→ **Task directions**
Only the lines from the start of the data through the line containing "m = MB(); t = np.array([wx(1366), YW" should be written out, exactly as they are, with both ends included and the pictures left out.

→ **Dataset section**
● ● ● ● ●

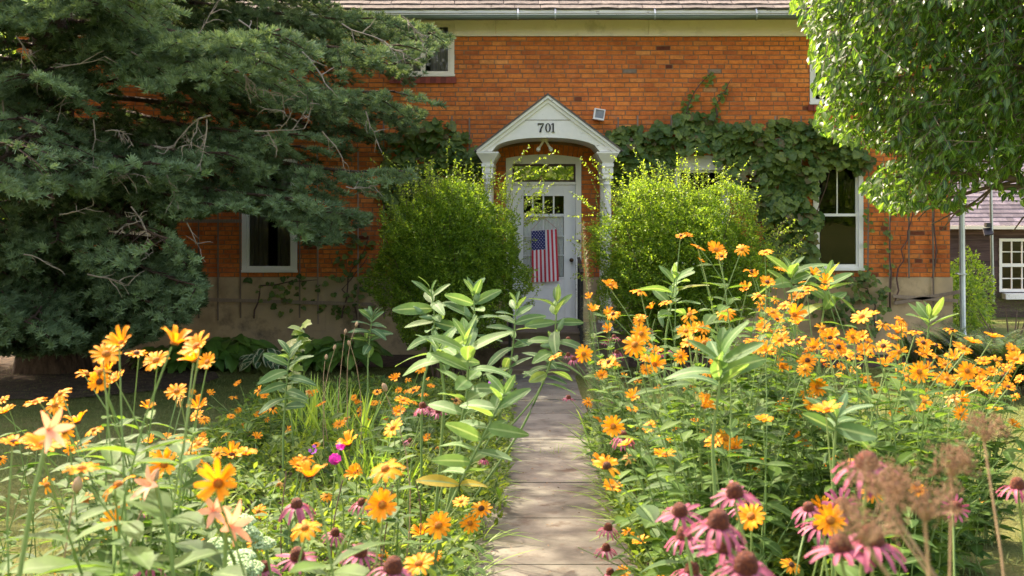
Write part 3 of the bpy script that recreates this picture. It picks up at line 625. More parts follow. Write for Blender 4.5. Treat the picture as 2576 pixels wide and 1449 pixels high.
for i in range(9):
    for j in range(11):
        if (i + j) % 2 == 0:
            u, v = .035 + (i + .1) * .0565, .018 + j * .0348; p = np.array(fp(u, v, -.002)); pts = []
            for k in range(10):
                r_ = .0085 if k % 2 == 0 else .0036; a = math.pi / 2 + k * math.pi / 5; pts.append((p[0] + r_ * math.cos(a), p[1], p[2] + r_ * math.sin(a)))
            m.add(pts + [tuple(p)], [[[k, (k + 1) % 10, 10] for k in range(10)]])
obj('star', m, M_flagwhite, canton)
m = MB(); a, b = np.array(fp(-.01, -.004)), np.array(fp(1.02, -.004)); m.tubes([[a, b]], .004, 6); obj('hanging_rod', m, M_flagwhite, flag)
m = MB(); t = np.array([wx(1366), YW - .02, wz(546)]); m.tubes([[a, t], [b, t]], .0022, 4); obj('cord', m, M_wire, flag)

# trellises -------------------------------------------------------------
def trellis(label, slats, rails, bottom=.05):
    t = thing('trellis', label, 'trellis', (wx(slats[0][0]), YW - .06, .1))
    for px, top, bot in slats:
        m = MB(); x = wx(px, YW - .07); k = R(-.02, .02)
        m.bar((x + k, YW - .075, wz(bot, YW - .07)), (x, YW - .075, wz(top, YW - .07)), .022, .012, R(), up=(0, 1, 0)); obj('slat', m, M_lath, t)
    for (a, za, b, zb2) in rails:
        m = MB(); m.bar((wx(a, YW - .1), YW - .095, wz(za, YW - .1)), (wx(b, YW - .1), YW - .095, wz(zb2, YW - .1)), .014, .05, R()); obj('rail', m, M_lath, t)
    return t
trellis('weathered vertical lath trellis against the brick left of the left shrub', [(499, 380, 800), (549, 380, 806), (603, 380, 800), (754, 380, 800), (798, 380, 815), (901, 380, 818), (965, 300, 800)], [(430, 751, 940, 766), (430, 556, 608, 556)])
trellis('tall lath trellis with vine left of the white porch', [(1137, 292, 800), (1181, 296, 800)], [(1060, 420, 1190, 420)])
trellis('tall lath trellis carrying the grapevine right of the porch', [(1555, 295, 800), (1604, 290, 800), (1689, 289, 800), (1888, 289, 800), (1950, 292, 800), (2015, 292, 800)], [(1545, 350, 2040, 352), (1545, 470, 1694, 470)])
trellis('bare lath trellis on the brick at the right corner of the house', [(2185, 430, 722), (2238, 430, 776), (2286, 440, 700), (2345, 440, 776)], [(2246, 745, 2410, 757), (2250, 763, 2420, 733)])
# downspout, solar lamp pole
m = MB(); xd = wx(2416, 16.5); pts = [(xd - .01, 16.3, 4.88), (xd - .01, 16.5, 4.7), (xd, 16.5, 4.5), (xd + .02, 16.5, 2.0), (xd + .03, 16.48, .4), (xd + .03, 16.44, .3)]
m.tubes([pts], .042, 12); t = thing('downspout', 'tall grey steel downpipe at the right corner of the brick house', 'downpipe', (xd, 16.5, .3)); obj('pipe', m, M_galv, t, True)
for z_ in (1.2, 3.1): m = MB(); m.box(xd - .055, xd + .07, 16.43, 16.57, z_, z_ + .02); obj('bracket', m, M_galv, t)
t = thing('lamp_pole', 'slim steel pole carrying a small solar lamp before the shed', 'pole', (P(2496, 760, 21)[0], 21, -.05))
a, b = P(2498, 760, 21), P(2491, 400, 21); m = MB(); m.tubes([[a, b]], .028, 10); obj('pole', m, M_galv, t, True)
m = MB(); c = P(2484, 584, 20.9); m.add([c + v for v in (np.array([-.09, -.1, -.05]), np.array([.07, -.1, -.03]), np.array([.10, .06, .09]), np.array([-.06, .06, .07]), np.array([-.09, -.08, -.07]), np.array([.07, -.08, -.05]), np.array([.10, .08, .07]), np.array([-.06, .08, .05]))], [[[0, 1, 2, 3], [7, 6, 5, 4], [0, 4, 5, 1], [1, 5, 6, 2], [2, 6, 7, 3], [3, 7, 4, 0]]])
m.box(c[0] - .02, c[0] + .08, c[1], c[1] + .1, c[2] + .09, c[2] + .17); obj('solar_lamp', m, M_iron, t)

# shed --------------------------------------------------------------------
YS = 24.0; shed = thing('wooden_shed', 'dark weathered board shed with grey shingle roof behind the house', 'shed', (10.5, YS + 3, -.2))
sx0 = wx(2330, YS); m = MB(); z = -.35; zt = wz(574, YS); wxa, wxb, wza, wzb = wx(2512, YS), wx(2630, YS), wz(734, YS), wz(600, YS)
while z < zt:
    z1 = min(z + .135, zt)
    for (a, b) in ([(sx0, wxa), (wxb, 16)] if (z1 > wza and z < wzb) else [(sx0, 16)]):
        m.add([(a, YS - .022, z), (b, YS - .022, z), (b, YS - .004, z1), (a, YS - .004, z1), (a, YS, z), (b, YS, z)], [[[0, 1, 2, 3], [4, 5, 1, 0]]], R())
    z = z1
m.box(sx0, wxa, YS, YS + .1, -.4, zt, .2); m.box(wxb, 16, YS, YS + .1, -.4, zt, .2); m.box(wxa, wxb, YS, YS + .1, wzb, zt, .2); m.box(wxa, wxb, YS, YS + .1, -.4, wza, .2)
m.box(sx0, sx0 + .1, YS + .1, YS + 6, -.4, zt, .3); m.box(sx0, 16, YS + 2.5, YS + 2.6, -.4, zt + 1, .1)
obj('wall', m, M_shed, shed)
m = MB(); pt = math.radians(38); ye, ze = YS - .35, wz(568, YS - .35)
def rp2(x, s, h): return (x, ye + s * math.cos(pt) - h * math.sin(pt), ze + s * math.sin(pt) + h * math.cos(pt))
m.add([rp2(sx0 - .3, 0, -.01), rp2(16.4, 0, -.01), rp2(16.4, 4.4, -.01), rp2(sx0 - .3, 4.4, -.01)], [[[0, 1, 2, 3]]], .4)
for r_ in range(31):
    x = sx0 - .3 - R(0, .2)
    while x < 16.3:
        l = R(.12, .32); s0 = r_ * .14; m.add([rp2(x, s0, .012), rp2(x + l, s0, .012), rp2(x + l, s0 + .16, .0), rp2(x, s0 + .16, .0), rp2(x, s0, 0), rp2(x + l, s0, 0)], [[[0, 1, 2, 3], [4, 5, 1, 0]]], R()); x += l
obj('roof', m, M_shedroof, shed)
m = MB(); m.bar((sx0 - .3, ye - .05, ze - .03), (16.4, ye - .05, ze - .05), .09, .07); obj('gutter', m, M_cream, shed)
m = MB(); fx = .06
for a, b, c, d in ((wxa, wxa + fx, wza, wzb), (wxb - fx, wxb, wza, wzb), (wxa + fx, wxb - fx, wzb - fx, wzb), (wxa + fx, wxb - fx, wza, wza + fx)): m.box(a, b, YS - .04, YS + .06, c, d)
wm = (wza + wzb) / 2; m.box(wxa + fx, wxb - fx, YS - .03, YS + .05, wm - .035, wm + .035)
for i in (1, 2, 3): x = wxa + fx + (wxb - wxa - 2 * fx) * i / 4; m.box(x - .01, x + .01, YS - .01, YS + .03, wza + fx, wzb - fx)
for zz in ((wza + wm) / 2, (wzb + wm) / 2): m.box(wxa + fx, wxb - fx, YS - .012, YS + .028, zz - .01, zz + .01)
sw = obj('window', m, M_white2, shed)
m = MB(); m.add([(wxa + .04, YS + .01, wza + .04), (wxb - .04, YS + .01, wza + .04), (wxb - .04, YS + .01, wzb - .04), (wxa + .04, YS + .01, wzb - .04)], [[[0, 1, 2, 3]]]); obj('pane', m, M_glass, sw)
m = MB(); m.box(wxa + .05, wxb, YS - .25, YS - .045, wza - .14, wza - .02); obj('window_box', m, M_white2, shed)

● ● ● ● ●

→ **Answer to this task**
Write part 3 of the bpy script that recreates this picture. It picks up at line 625. More parts follow. Write for Blender 4.5. Treat the picture as 2576 pixels wide and 1449 pixels high.
for i in range(9):
    for j in range(11):
        if (i + j) % 2 == 0:
            u, v = .035 + (i + .1) * .0565, .018 + j * .0348; p = np.array(fp(u, v, -.002)); pts = []
            for k in range(10):
                r_ = .0085 if k % 2 == 0 else .0036; a = math.pi / 2 + k * math.pi / 5; pts.append((p[0] + r_ * math.cos(a), p[1], p[2] + r_ * math.sin(a)))
            m.add(pts + [tuple(p)], [[[k, (k + 1) % 10, 10] for k in range(10)]])
obj('star', m, M_flagwhite, canton)
m = MB(); a, b = np.array(fp(-.01, -.004)), np.array(fp(1.02, -.004)); m.tubes([[a, b]], .004, 6); obj('hanging_rod', m, M_flagwhite, flag)
m = MB(); t = np.array([wx(1366), YW - .02, wz(546)]); m.tubes([[a, t], [b, t]], .0022, 4); obj('cord', m, M_wire, flag)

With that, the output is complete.